'Serious leadership' not a 'pandering hairdo': Secular group schools Eric Trump on founding principles of America
Eric Trump appears on Fox News (screen grab)

The Freedom from Religion Foundation is trolling Eric Trump after the president's son made an appearance on "Fox & Friends" Wednesday demanding people clap for his father.

"I mean, [congressional Democrats] didn’t stand for anything," Trump whined. "When he said 'In God We Trust' — when my father mentioned 'In God We Trust,' the guiding principle of this country, no one stood. … I think it’s actually very sad, I think it’s sad. There are things as Americans we should be united on and if we can’t be united on God..."

The FFRF called the comments nothing more than "ahistorical incoherence." The guiding principle of the United States might differ from person to person. For over 150 years, the defacto motto of the USA was "E pluribus unum," which means, "Out of many, one." The idea was when the 13 colonies joined together as a united group of states to form one nation. It wasn't until the mid 1950s when "In God We Trust" became the official motto as a means of distinguishing itself from communism and the former Soviet Union.

"Americans are not now, nor have we even been, 'united on God,'" FFRF said in the letter to Trump.

While religion might unite believers, FFRF explained in their letter that the U.S., indeed the world, is becoming increasingly secular and diversifying beliefs away from institutionalized Christianity.

They cited an early Wisconsin Supreme Court justice, who put it eloquently:

“There is no such source and cause of strife, quarrel, fights, malignant opposition, persecution, and war, and all evil in the state, as religion. Let it once enter our civil affairs, our government would soon be destroyed.”

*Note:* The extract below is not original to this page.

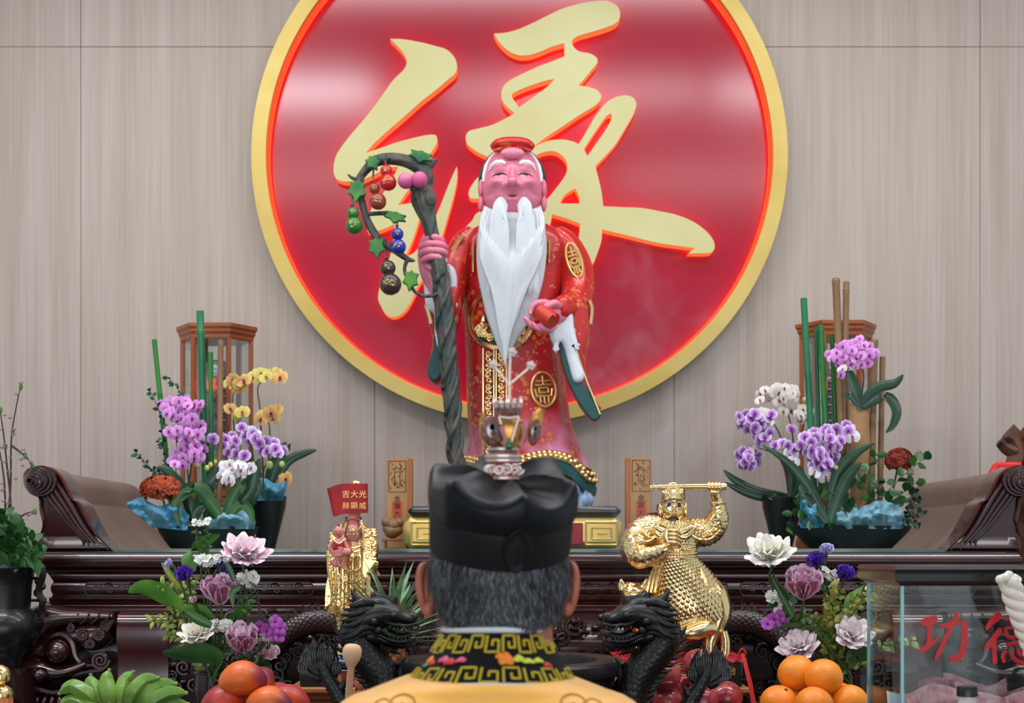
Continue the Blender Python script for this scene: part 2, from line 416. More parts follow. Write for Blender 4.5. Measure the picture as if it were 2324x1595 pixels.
A = [(885, 88, 'c'), (915, 89), (956, 96), (991, 105), (1011, 111), (1026, 123), (1035, 138), (1037, 155), (1032, 168), (1018, 180), (991, 203), (953, 233), (915, 267), (878, 299), (848, 327), (830, 347, 'c'),
     (858, 338), (900, 323), (946, 311), (971, 306), (987, 306), (992, 313), (991, 326), (981, 343), (970, 362), (945, 405), (923, 436), (903, 466, 'c'), (930, 461), (958, 459, 'c'), (956, 480), (948, 510), (935, 548), (920, 583, 'c'),
     (940, 573), (956, 552), (975, 522), (988, 493), (1004, 455), (1021, 412), (1037, 377, 'c'), (1037, 408), (1028, 450), (1013, 503), (1002, 540), (985, 585), (964, 625), (947, 653), (942, 667), (923, 701), (907, 715), (892, 720), (876, 713), (864, 694), (858, 672),
     (868, 630), (885, 582), (893, 545), (896, 508, 'c'), (880, 516), (858, 524), (835, 527, 'c'), (832, 505), (845, 470), (870, 438), (893, 400), (904, 379, 'c'), (880, 381), (853, 395), (825, 407), (790, 412), (775, 411), (762, 404), (757, 386), (759, 366), (767, 345), (790, 313), (828, 268), (861, 225), (891, 183), (916, 158), (923, 140), (918, 125), (905, 108)]
B = [(1121, 76, 'c'), (1147, 74), (1177, 66), (1211, 51), (1243, 35), (1275, 20), (1317, 8), (1356, 2), (1381, 3), (1400, 13), (1407, 28), (1405, 45), (1392, 56), (1366, 66), (1338, 74), (1315, 81), (1301, 89), (1298, 98), (1306, 111), (1319, 118), (1338, 121), (1353, 130), (1356, 141), (1345, 156), (1328, 177), (1313, 194, 'c'),
     (1332, 197), (1353, 203), (1364, 215), (1363, 225), (1351, 239), (1317, 260), (1275, 288), (1243, 309), (1212, 332), (1180, 352), (1140, 362), (1110, 357), (1080, 343), (1061, 327), (1057, 311), (1064, 298), (1083, 292), (1115, 284), (1147, 269), (1168, 257, 'c'), (1151, 243), (1140, 228), (1138, 209), (1144, 194), (1159, 181), (1189, 166), (1221, 151), (1253, 139), (1281, 128, 'c'), (1281, 98, 'c'),
     (1253, 106), (1225, 118), (1202, 125), (1179, 126), (1159, 119), (1142, 106), (1130, 92)]
Bh = [(1259, 179, 'c'), (1232, 185), (1189, 200), (1166, 211), (1161, 218), (1168, 230), (1178, 244, 'c'), (1211, 220), (1243, 196)]
Cc = [(1180, 352, 'c'), (1205, 337), (1230, 325), (1253, 318), (1279, 317), (1300, 321), (1313, 327, 'c'), (1328, 303), (1349, 267), (1372, 237), (1391, 223), (1410, 217), (1430, 218), (1441, 226), (1444, 239), (1438, 258), (1419, 291), (1397, 327), (1375, 352), (1351, 377, 'c'), (1358, 404), (1365, 435), (1369, 468, 'c'),
      (1413, 470), (1457, 472), (1496, 479), (1537, 488), (1573, 503), (1601, 523), (1617, 542), (1622, 559), (1617, 571), (1603, 575), (1562, 575, 'c'), (1577, 563, 'c'), (1545, 559), (1496, 552), (1454, 542), (1413, 532), (1366, 521, 'c'), (1365, 545), (1358, 567), (1347, 595), (1325, 628, 'c'), (1290, 655, 'c'), (1303, 610), (1311, 570), (1315, 531), (1317, 508, 'c'), (1285, 496), (1253, 486, 'c'), (1245, 515), (1215, 545, 'c'), (1215, 500),
      (1236, 459), (1248, 445), (1275, 410), (1286, 390), (1287, 371), (1278, 356), (1264, 346), (1250, 343), (1234, 346), (1220, 351), (1195, 366, 'c')]
Ch1 = [(1271, 462, 'c'), (1281, 443), (1305, 427, 'c'), (1313, 443), (1317, 462, 'c')]
Ch2 = [(1325, 338, 'c'), (1352, 297), (1374, 266), (1384, 259), (1389, 265), (1377, 291), (1352, 327), (1333, 354, 'c')]
Tt = [(1086, 402), (1073, 417), (1064, 434), (1065, 446), (1073, 451), (1090, 450), (1112, 440), (1115, 415), (1100, 402)]
Tl = [(1230, 440, 'c'), (1150, 460), (1087, 481), (1072, 500), (1056, 517), (1040, 538), (1028, 560), (1017, 592, 'c'), (1045, 575), (1090, 530), (1150, 500), (1232, 470, 'c')]
plate = MB(); wallb = MB(); wallb.mi = 0; plate.mi = 0
for i, lps in enumerate(([A], [B, Bh], [Cc, Ch1, Ch2], [Tt], [Tl])):
    L = [wl(q, DL, 6) for q in lps]; o = -.0004 * i
    plate.prism(L, DL + o, DL + .007 + o, back=False, mside=1)
    wallb.prism(L, DL + .007 + o, 5.576, front=False, back=False)
mk('brush_character_face', plate, [face_gold, edge_brown], sign, 30)
mk('lit_side_wall', wallb, acry, sign, 30)

# ================================================================ altar (the tall back altar and the carved table under it)
maho = mat('mahogany_lacquer', (58, 18, 16), .26, 0, .6, var=((38, 10, 11), 6), bump=('noise', 14, .08))
maho_d = mat('mahogany_dark', (40, 14, 14), .32, 0, .4, bump=('noise', 18, .12))
maho_r = mat('mahogany_red', (84, 20, 14), .2, 0, .8, var=((50, 12, 12), 5))
taupe = mat('wall_sheen_brown_lacquer', (128, 102, 90), .42, 0, .1, var=((112, 88, 78), 2))  # pale taupe: grazing reflection of the wall put into the lacquer colour
glass_edge = mat('glass_edge', (70, 120, 110), .08, 0, 0, alpha=.75, spec=.8)
AX = .052; D0 = 4.2
altar = thing('altar_table', 'tall dark red lacquered altar table with glass top and carved scroll frieze', 'altar', (AX, 4.75, 0))
def half(px): return AX - XP(px, D0)          # half width for a left edge at this pixel column
def mold(mb, prof, yb, mi=None):
    rings = []
    for py, hx, out in prof:
        z = ZP(py, D0); yf = D0 - out
        rings.append([(AX - hx, yf, z), (AX + hx, yf, z), (AX + hx, yb, z), (AX - hx, yb, z)])
    mb.loft(rings)
def arcm(p0, p1, h0, o0, bulge, n=8):
    return [(p0 + (p1 - p0) * i / n, h0 + bulge * sin(pi * i / n), o0 + bulge * sin(pi * i / n)) for i in range(n + 1)]
H = half
mb = MB()
prof = arcm(1289, 1254, H(96), .0, .012) [::1]
low = [(1386, H(76), .02), (1380, H(76), .02), (1377, H(80), .014), (1373, H(100), .010), (1368, H(102), .012), (1363, H(112), 0), (1360, H(112), .004), (1356, H(112), .004), (1354, H(116), -.004)]
fr = [(1350, H(119), -.004), (1342, H(117), .004), (1334, H(116), .006), (1326, H(117), .002), (1320, H(120), -.006)]
mid = [(1318, H(120), -.002), (1313, H(118), .004), (1306, H(114), .006), (1301, H(108), .002), (1299, H(106), .008), (1294, H(102), .01), (1291, H(102), -.004)]
mold(mb, low + fr + mid + [(p, h, o) for p, h, o in prof], 5.33)
mk('table_body', mb, maho, altar, 50)
mb = MB().box(AX - H(100), AX + H(100), 4.212, 5.32, ZP(1253.5, D0), CH - .0015, .001); mk('glass_top', mb, glass_edge, altar)
# scroll relief panels along the frieze
mb = MB()
for a0, a1 in ((205, 700), (760, 1200), (1240, 1640), (1690, 2200)):
    zc = ZP(1336, D0); yy = 4.196
    pts = [(XP(a0 + 12 * cos(t), D0), yy, zc + S(15 * sin(t), D0)) for t in [pi / 2 + pi * i / 10 for i in range(11)]]
    pts += [(XP(a1 + 12 * cos(t), D0), yy, zc + S(15 * sin(t), D0)) for t in [-pi / 2 + pi * i / 10 for i in range(11)]]
    mb.tube(pts + [pts[0]], .0022, 6)
    x = a0 + 18; sg = 1
    while x < a1 - 10:
        spiral(mb, (XP(x, D0), yy, zc + S(2 * sg, D0)), S(10, D0), 1.6, .0024, sg, 0 if sg > 0 else pi)
        mb.tube(wp([(x - 12, 1336 + 10 * sg), (x, 1336 + 12 * sg), (x + 16, 1336 - 8 * sg)], 4.197, 4), .002, 5)
        x += 27; sg = -sg
mk('scroll_carving', mb, maho_d, altar)
# upturned ends
def mirror(mb): return MB().merge(mb)
for side in (1, -1):
    def MX(b):
        if side < 0:
            b.v = [Vector((2 * AX - v.x, v.y, v.z)) for v in b.v]; b.f = [list(reversed(f)) for f in b.f]
        return b
    e = MB(); out = [(50, 1085), (53, 1069), (66, 1060), (95, 1057), (118, 1062), (138, 1080), (153, 1108), (165, 1131), (181, 1142), (200, 1178), (222, 1216), (256, 1251, 'c'), (89, 1252, 'c'), (87, 1225), (95, 1195), (88, 1160), (86, 1132), (76, 1116), (58, 1104)]
    lp = wl(out, D0, 5); zc = sum(p[1] for p in lp) / len(lp); xc = sum(p[0] for p in lp) / len(lp)
    def ins(k): return [(xc + (p[0] - xc) * k, zc + (p[1] - zc) * k) for p in lp]
    e.prism([lp], D0 + .012, D0 + .12, front=False)
    rings = [[(p[0], D0 + .012, p[1]) for p in lp], [(p[0], D0 + .003, p[1]) for p in ins(.975)], [(p[0], D0 - .002, p[1]) for p in ins(.93)], [(p[0], D0 + .002, p[1]) for p in ins(.84)], [(p[0], D0 + .01, p[1]) for p in ins(.7)]]
    e.loft(rings, False); e.prism([ins(.7)], D0 + .01, D0 + .02, back=False, side=False)
    # flowing ridges that follow the slope
    for k, o in enumerate((0, 11, 21, 30)):
        p = [(118 - o * .5, 1078 + o), (140 - o, 1112 + o * .6), (163 - o, 1150 + o * .3), (188 - o, 1192), (216 - o * .9, 1226), (246 - o * 2, 1247)]
        e.tube(wp(p, D0 + .002, 4), interp([.002, .0075, .008, .007, .006, .002], 21), 6, flat=.8)
    c = W(93, 1092, D0)
    for k in range(6):
        r = S(33 - 5.2 * k, D0); cc = (c.x - S(3.4 * k, D0), c.y - .004 - .006 * k, c.z + 0)
        e.tube([(cc[0] + cos(2 * pi * j / 28) * r, cc[1], cc[2] + sin(2 * pi * j / 28) * r * .95) for j in range(29)], .0062 - .0005 * k, 6)
    e.ell((c.x - .012, c.y, c.z), (S(30, D0), .028, S(29, D0)), 24, 12)
    mk('upturned_scroll_end', MX(e), maho, altar, 40)
    t = MB(); pr = smooth([(82, 1062.5), (100, 1066), (118, 1075), (131, 1092), (138, 1120), (141, 1137, 'c'), (150, 1152), (166, 1180), (187, 1208), (214, 1233), (240, 1251)], 4)
    pr2 = list(reversed(smooth([(78, 1075), (98, 1082), (112, 1096), (120, 1130), (132, 1160), (160, 1205), (180, 1251)], 4)))
    dd = 4.3; q = [(XP(a, dd), ZP(min(b2, 1246), dd)) for a, b2 in pr + pr2]
    t.prism([q], 4.315, 5.27); mk('curved_end_board', MX(t), taupe, altar, 25)
# legs reaching the floor behind the lower table
mb = MB()
for sx in (-1, 1):
    for yy in (4.45, 5.15): mb.box(AX + sx * 1.25 - .06, AX + sx * 1.25 + .06, yy, yy + .12, 0, ZP(1386, D0), .006)
mk('legs', mb, maho_d, altar)

# ---- lower carved table
low = thing('carved_altar_skirt_table', 'lower mahogany altar table carved with dragons clouds and beast heads', 'altar', (AX, 4.3, 0))
TOP = ZP(1386.5, D0); LF = 4.13
mb = MB()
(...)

Weiss v. District Board, 44 N.W. 967, 981 (1890) (Orton, J. concurring).

"The founders chose to keep state and church separate precisely because religion is divisive and they were seeking to build a pluralistic nation. They didn’t build that nation or secure our freedom with theology or cheap religious slogans, but with a document that puts all power in us, in We the People," FFRF wrote. "Anything less would have been un-American."

They went on to encourage Trump to consider actual unification of the nation, which requires serious leadership and "not a pandering hairdo."

"He should work on being a president to all American including atheists, agnostics, the nonreligious, nonbelievers and nonChristians of every stripe and of every color," they closed.